Mountain Bike Race in Miahuatlan

On 3 October 1866 a famous battle took place near Miahuatlan during the time of the French Intervention, when Napoleon III dispatched a French army to conquer Mexico and install the Austrian Archduke Maximilian as emperor. This foreign invasion was vigorously contested by Mexican President Benito Juarez, whose financial and military resources were considerably less than his opponents. One of Juarez’ leading generals was Porfirio Diaz, who like Juarez hailed from the state of Oaxaca. Diaz relied on an imaginative use of terrain and deception to lure French troops into an ambush, which resulted in a clear victory and paved the way for Diaz to later capture Oaxaca city and eventually become president of Mexico, a position he held from 1876 to 1880 and again from 1884 to 1911.

As part of  the 150th anniversary of this battle, the people of Miahuatlan staged a 35.4 km (22.0 mi) mountain bike race through the streets of the city and out into the countryside. Multiple teams from neighboring towns accepted the invitation to take part, as did many individual bikers. The race got under way shortly after 10 am, and the fastest cyclists began crossing the finish line about 12:15 pm. The last of the riders completed the rigorous course some three hours later.

In making their way around the race circuit, riders were challenged by an elevation gain and loss of 3436 feet (1047 meters).
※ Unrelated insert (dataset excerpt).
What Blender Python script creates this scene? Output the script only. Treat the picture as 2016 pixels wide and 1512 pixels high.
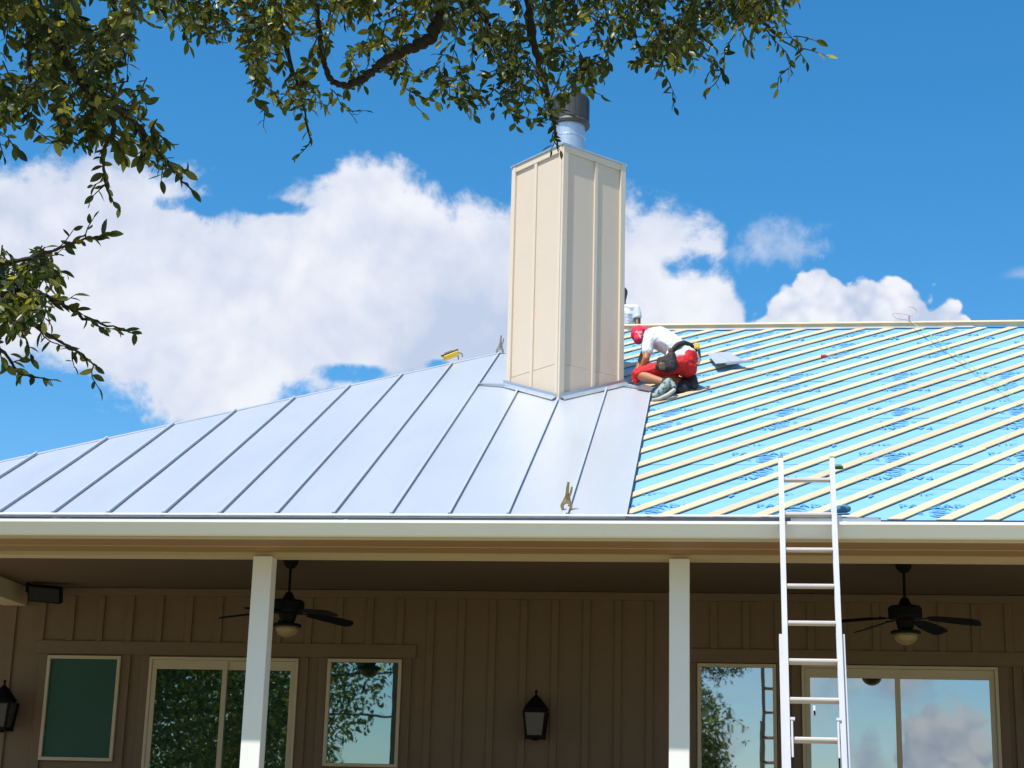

Miahuatlan’s city center sits at an elevation of 5191 feet (1582 meters). The high point of the race topped out at 6266 feet (1910 meters), while the low point was 5083 feet (1549 meters).

 

Off To The Race!

There was a cross-country mountain bike race today (9 October 2016) in the nearby village of Huayapam, so it was decided this would be the destination for the Sunday Summit Cyclery shop ride. Ten fellows set out from Colonia Reforma at 8:30 to ride to Huayapam. The group stopped briefly for breakfast along the way and arrived at the ecotourism park in Huayapam, where the race was held, just in time for the start of the contest. Well over 100 racers took part in the event, spread out in the elite, masters, women’s and beginners’  classes. The course followed basically the same route as last year’s race, with a couple of small adjustments to avoid some areas of high water around the presa in Huayapam.  Both race contestants and spectators appeared to enjoy the day’s activity.